I didn't find answer anywhere so I'll just ask. Does the I2C connection with other devices (like compass), disable external interrupts (INT0 and INT1) ?
I have a program where servo is moving according to bearing that it gets from compass. One channel on the RC reciever(connected to INT0) is used as a switch and when it is "turned on" it should give me manual control of servo instantly, but instead I get control of it only after desired bearing from compass has been reached.(when the function with automated control ends). In this function there are mostly while loops where arduino constantly reads from I2C.
Does the I2C connection with other devices (like compass), disable external interrupts (INT0 and INT1) ?
No. But, when a message is being received, interrupts are disabled.
One channel on the RC reciever(connected to INT0) is used as a switch and when it is "turned on" it should give me manual control of servo instantly, but instead I get control of it only after desired bearing from compass has been reached.
But, it's not necessary that we see the code, even though you posted in the Programming section, where we, silly us, do expect to see some code. All of it, as a matter of fact.
int compass(char option){
byte highByte, lowByte; //, fine; // highByte and lowByte store high and low bytes of the bearing and fine stores decimal place of bearing
char pitch, roll; // Stores pitch and roll values of CMPS10, chars are used because they support signed value
int bearing; // Stores full bearing
Wire.beginTransmission(ADDRESS); //starts communication with CMPS10
Wire.write(2); //Sends the register we wish to start reading from
Wire.endTransmission();
Wire.requestFrom(ADDRESS, 4); // Request 4 bytes from CMPS10
while(Wire.available() < 4); // Wait for bytes to become available
highByte = Wire.read();
lowByte = Wire.read();
pitch = Wire.read();
roll = Wire.read();
int p= pitch;
int r = roll;
bearing = ((highByte<<8)+lowByte)/10; // Calculate full bearing
//fine = ((highByte<<8)+lowByte)%10; // Calculate decimal place of bearing
if(option=='B')
return bearing;
if(option=='P')
return p;
if(option=='R')
return r;
}
Function for holding direction, Left and Right ... only turn servos in one or other direction (not much to see though)

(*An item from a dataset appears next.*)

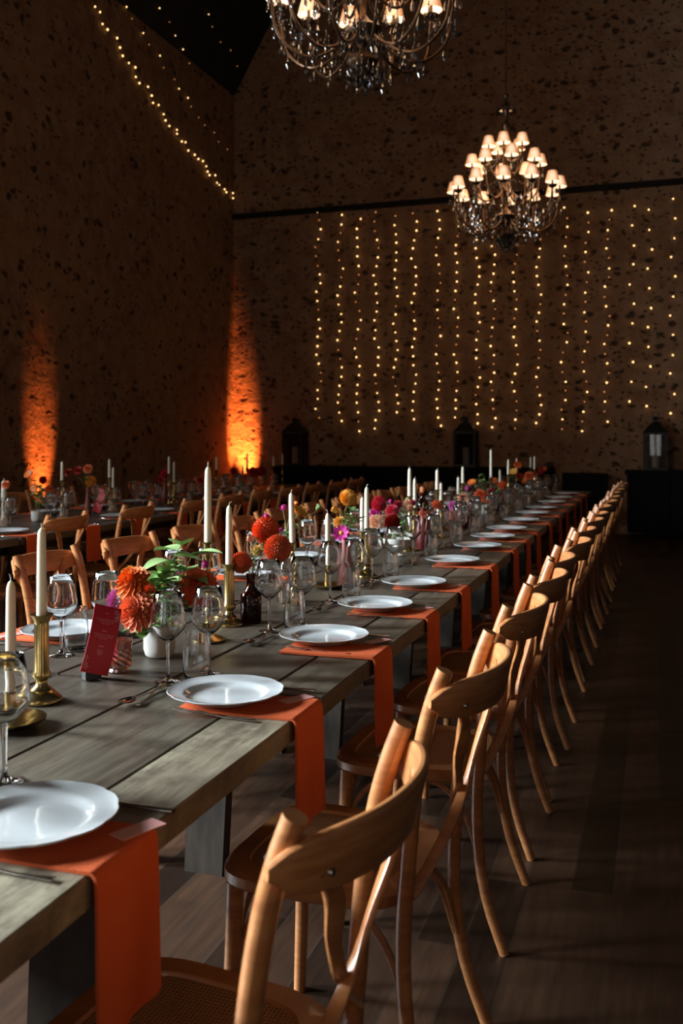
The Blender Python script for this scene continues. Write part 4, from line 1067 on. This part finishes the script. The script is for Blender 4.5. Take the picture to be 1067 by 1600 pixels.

void holdDirection(short dir, short tab[]){
short d = compass('B');
//Serial.println(d);
short turnAmount=0;
//for(int i=d;i>=0;i--)
//turnAmount++;
int index=d;
while(tab[index]!=dir){
index--;
if(index==0)
index=360;
turnAmount++;
}
if(!(turnAmount<10 || turnAmount>350) && onAuto){
if(turnAmount<180){
while(d>(dir-15)){
turnLeft(-20);
d = compass('B');
}
}
else{
while(d<(dir+15)){
//Serial.println(d);
turnRight(20);
d = compass('B');
//Serial.println(d);
}
}
}
else{
if(turnAmount<180){
while(d>(dir-1)){
//Serial.println(d);
turnLeft(-5);
d = compass('B');
//Serial.println(d);
}
}
else{
while(d<(dir+1)){
if(!onAuto){goto bailout;}
//Serial.println(d);
turnRight(5);
d = compass('B');
//Serial.println(d);
}
}
}
}
One channel on the RC reciever(connected to INT0) is used as a switch and when it is "turned on" it should give me manual control of servo instantly, but instead I get control of it only after desired bearing from compass has been reached.

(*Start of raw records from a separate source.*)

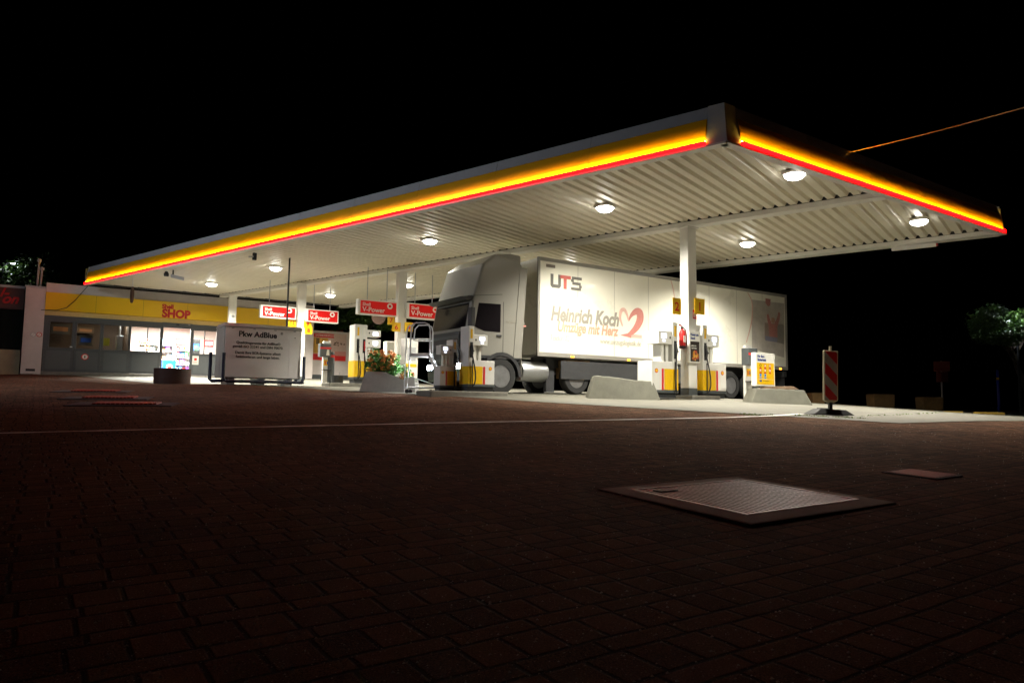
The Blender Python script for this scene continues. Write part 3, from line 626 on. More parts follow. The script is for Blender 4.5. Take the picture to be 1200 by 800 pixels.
# ------------------------------------------------------------------ concrete blocks and planters
def block(px0, px1, ytop0, ytop1, ybase, d, label, depth=.9, planter=False):
    a = at(px0, ybase, d); b_ = at(px1, ybase, d); c_ = (a + b_) / 2; c_.z = gz(c_.x, c_.y) + .01
    hw = (b_ - a).length / 2; h0 = (ybase - ytop0) / F * d; h1 = (ybase - ytop1) / F * d
    t = thing("concrete_block", label, "concrete block", c_, 0, "tapered concrete blocks guarding the pumps"); sl = .20
    m_ = MB(); n = 12; prev = None; rj = random.Random(int(px0))
    bot = []; top_ = []
    for i in range(n + 1):
        f_ = i / n; x = -hw + 2 * hw * f_; xt = (-hw + sl) + 2 * (hw - sl) * f_; zt = h0 + (h1 - h0) * (f_ * f_ * (3 - 2 * f_)) + rj.uniform(-.008, .008)
        bot.append(x); top_.append((xt, zt))
    vs = [];
    for i in range(n + 1): vs += [(bot[i], 0, -.05), (top_[i][0], .10, top_[i][1]), (top_[i][0], depth - .10, top_[i][1]), (bot[i], depth, -.05)]
    fs_ = []
    for i in range(n):
        o_ = 4 * i; fs_ += [(o_, o_ + 4, o_ + 5, o_ + 1), (o_ + 1, o_ + 5, o_ + 6, o_ + 2), (o_ + 2, o_ + 6, o_ + 7, o_ + 3), (o_ + 3, o_ + 7, o_ + 4, o_)]
    fs_ += [(0, 1, 2, 3), (4 * n + 3, 4 * n + 2, 4 * n + 1, 4 * n)]
    m_.add(vs, fs_); m_.build("block_body", M_concrete, t, bevel=.025)
    return t, hw, h0, h1
block(688, 775, 442.5, 448, 470, 18.7, "tapered grey concrete block in front of the pump left of the tall column", .8)
t, hw, h0, h1 = block(880, 953.5, 455.5, 457, 473.5, 18.9, "wide pale concrete planter behind the yellow safety board", .9)
MB().hexa([(-hw + .35, .18, h0 - .02), (.55, .18, h0 - .02), (.55, .7, h0 - .02), (-hw + .35, .7, h0 - .02)], [(-hw + .5, .25, h0 + .06), (.4, .25, h0 + .07), (.4, .62, h0 + .06), (-hw + .5, .62, h0 + .05)]).build("soil_bed", M_soil, t, bevel=.02)
# flower planter
q = at(453, 461.5, 20.0); q.z = gz(q.x, q.y) + .01
t = thing("flower_planter", "grey concrete planter with green bush and orange flowers beside the platform ladder", "planter", q, 0)
def PX(px): return (px - 453) / F * 20.0
def PZ(py): return (461 - py) / F * 20.0
m_ = MB(); n = 14; vs = []; fs_ = []
for i in range(n + 1):
    f_ = i / n; x = PX(420) + (PX(486.5) - PX(420)) * f_; xt = PX(427) + (PX(484.5) - PX(427)) * f_
    g_ = min(1, max(0, (f_ - .30) / .40)); zt = PZ(437) + (PZ(443.5) - PZ(437)) * (g_ * g_ * (3 - 2 * g_))
    vs += [(x, 0, -.05), (xt, .12, zt), (xt, .20, zt), (xt, .22, zt - .12), (xt, .75, zt - .12), (xt, .80, zt), (xt, .88, zt), (x, 1.0, -.05)]
for i in range(n):
    o_ = 8 * i
    for k in range(7): fs_.append((o_ + k, o_ + 8 + k, o_ + 9 + k, o_ + 1 + k))
fs_ += [tuple(range(8)), tuple(range(8 * n + 7, 8 * n - 1, -1))]
m_.add(vs, fs_).build("planter_body", M_planter, t, smooth=False)
def leaf_mat(name, c, c2):
    M = bpy.data.materials.new(name); M.use_nodes = True; tt = M.node_tree; b = tt.nodes["Principled BSDF"]; g_ = tt.nodes.new("ShaderNodeNewGeometry"); r_ = tt.nodes.new("ShaderNodeValToRGB")
    r_.color_ramp.elements[0].color = (*c, 1); r_.color_ramp.elements[1].color = (*c2, 1); tt.links.new(g_.outputs["Random Per Island"], r_.inputs[0]); tt.links.new(r_.outputs[0], b.inputs["Base Color"]); b.inputs["Roughness"].default_value = .5
    b.inputs["Subsurface Weight"].default_value = 0; return M
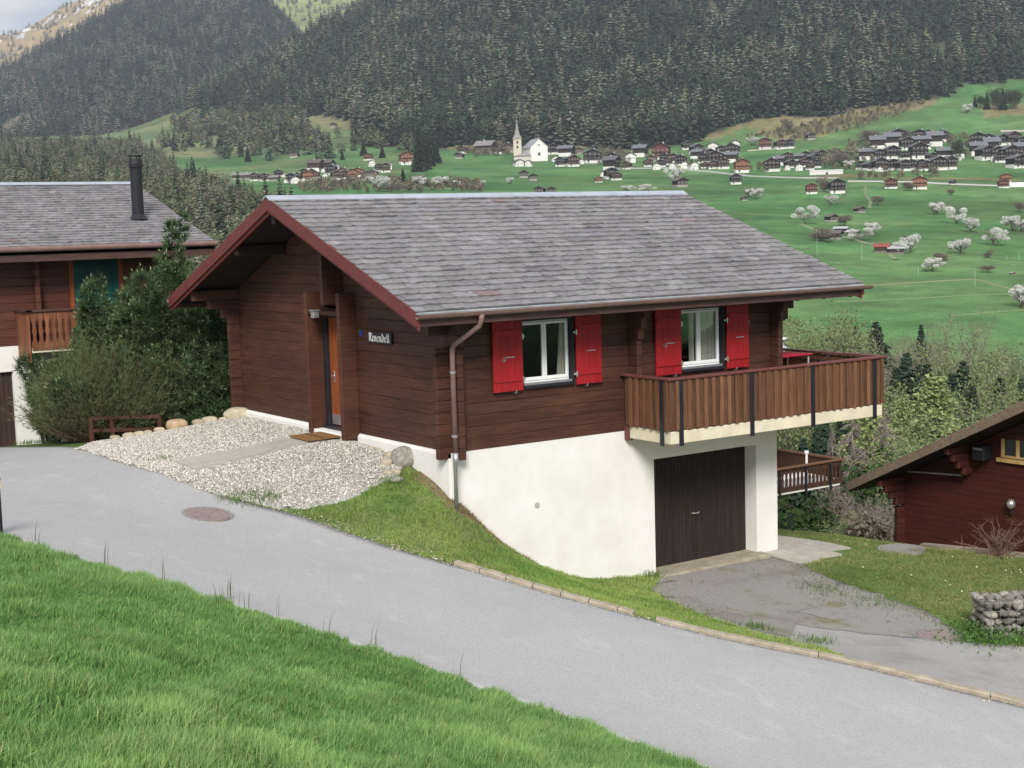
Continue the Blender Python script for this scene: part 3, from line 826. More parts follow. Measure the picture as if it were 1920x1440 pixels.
# stepped corbels carrying the eave purlin
def corbel_x(y0, y1, steps, parent=chalet, out_=-1, x=0.0):
    """steps: list of (z0, z1, reach) beams that run along X out of the gable wall"""
    m = MB()
    for (z0, z1, rch) in steps:
        c = rr.uniform(.9, 1.15); m.col((c, c, c))
        a, b_ = sorted((x, x + out_ * rch))
        m.box(a, b_, y0, y1, z0 + .002, z1, .012)
    return m.build('corbel', M_['log'], parent)
def corbel_y(x0, x1, steps, parent=chalet, y=0.0):
    m = MB()
    for (z0, z1, rch) in steps:
        c = rr.uniform(.9, 1.15); m.col((c, c, c))
        m.box(x0, x1, y - rch, y, z0 + .002, z1, .012)
    return m.build('corbel', M_['log'], parent)
zc = LOGZ1
corbel_x(W - .125, W + .005, [(zc - .62, zc - .41, .42), (zc - .41, zc - .205, .72), (zc - .205, zc, 1.08)])
corbel_x(-.005, .125, [(zc - .62, zc - .41, .40), (zc - .41, zc - .205, .62), (zc - .205, zc, .95)])
corbel_x(-.005, .125, [(zc - .82, zc - .615, .42), (zc - .61, zc - .41, .58), (zc - .41, zc - .205, .78), (zc - .205, zc, 1.05)], out_=1, x=L)
corbel_y(-.005, .125, [(zc - .82, zc - .615, .34), (zc - .615, zc - .41, .42), (zc - .41, zc - .205, .50), (zc - .205, zc, .60)])
corbel_y(3.945, 4.075, [(zc - .95, zc - .74, .33), (zc - .74, zc - .55, .42), (zc - .55, zc - .3, .52), (zc - .3, zc, .62)])
corbel_y(L - .125, L + .005, [(zc - .82, zc - .615, .34), (zc - .615, zc - .41, .42), (zc - .41, zc - .205, .50), (zc - .205, zc, .60)])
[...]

All those while loops in holdDirection are the problem. You need to restructure that whole function, so that each time it is called, it turns a little bit, in the required direction, rather than continuing to turn until it is lined up. Then, of course, you need to call the function often enough.
I could use if statements instead, but that would be a lot of if's.
No, you can't. It would still be a blocking function.
Think about what YOU do when trying to use a compass to head in a direction. You look at the compass, and see that you are not heading the right way. So, you turn a little and take a few steps. Then, you repeat the process until you are heading the right way.
You do not (at least I don't) say, "well, let's see. I'm 72 degrees off course, so I'll turn 72 degrees".
But, that is what your vehicle is doing. It shouldn't. It should determine that it is off course, and make a small correction (in the necessary direction), and then check again. Repeat until the off-course amount is tolerable.
I see. So I"ll do like this: check for desired direction and turn for let"s say, maximum of 10 degrees, if it is turned wrong way. So in worst case I wait for it to turn 10 deegrees, before I get control if switch is turned.
I see. So I"ll do like this: check for desired direction and turn for let"s say, maximum of 10 degrees, if it is turned wrong way. So in worst case I wait for it to turn 10 deegrees, before I get control if switch is turned.
10 degrees would be a huge course correction, wouldn't it? If the vehicle checks current course, and makes corrections often enough, I would not expect it to ever be off course more than a couple of degrees, unless it is slipping and the course is changing.